- **Given material**:
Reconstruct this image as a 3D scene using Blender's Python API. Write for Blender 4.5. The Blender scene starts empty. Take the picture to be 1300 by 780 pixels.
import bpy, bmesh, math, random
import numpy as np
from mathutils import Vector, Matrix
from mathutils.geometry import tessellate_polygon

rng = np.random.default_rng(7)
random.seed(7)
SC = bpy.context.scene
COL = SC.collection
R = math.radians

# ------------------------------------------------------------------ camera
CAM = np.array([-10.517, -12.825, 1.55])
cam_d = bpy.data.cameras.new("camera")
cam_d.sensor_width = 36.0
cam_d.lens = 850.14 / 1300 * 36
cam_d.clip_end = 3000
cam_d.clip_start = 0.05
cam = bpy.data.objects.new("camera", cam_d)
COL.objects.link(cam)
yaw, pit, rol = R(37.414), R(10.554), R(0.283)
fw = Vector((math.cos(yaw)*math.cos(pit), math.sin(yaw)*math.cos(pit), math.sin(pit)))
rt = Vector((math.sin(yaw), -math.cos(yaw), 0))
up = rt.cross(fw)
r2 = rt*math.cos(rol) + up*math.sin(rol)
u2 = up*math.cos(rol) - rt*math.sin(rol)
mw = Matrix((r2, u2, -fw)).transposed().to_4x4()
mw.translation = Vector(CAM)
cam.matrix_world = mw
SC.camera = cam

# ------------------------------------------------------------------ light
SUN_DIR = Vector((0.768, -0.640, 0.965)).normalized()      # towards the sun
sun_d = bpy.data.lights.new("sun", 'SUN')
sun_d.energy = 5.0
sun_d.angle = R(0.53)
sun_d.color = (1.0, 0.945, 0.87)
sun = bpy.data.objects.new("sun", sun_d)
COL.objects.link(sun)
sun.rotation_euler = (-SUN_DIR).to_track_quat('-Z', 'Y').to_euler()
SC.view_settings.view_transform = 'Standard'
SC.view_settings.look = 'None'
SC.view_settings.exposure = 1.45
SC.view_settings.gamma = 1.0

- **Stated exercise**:
Please repeat the listing exactly, with nothing left out.

- **Task response**:
Reconstruct this image as a 3D scene using Blender's Python API. Write for Blender 4.5. The Blender scene starts empty. Take the picture to be 1300 by 780 pixels.
import bpy, bmesh, math, random
import numpy as np
from mathutils import Vector, Matrix
from mathutils.geometry import tessellate_polygon

rng = np.random.default_rng(7)
random.seed(7)
SC = bpy.context.scene
COL = SC.collection
R = math.radians

# ------------------------------------------------------------------ camera
CAM = np.array([-10.517, -12.825, 1.55])
cam_d = bpy.data.cameras.new("camera")
cam_d.sensor_width = 36.0
cam_d.lens = 850.14 / 1300 * 36
cam_d.clip_end = 3000
cam_d.clip_start = 0.05
cam = bpy.data.objects.new("camera", cam_d)
COL.objects.link(cam)
yaw, pit, rol = R(37.414), R(10.554), R(0.283)
fw = Vector((math.cos(yaw)*math.cos(pit), math.sin(yaw)*math.cos(pit), math.sin(pit)))
rt = Vector((math.sin(yaw), -math.cos(yaw), 0))
up = rt.cross(fw)
r2 = rt*math.cos(rol) + up*math.sin(rol)
u2 = up*math.cos(rol) - rt*math.sin(rol)
mw = Matrix((r2, u2, -fw)).transposed().to_4x4()
mw.translation = Vector(CAM)
cam.matrix_world = mw
SC.camera = cam

# ------------------------------------------------------------------ light
SUN_DIR = Vector((0.768, -0.640, 0.965)).normalized()      # towards the sun
sun_d = bpy.data.lights.new("sun", 'SUN')
sun_d.energy = 5.0
sun_d.angle = R(0.53)
sun_d.color = (1.0, 0.945, 0.87)
sun = bpy.data.objects.new("sun", sun_d)
COL.objects.link(sun)
sun.rotation_euler = (-SUN_DIR).to_track_quat('-Z', 'Y').to_euler()
SC.view_settings.view_transform = 'Standard'
SC.view_settings.look = 'None'
SC.view_settings.exposure = 1.45
SC.view_settings.gamma = 1.0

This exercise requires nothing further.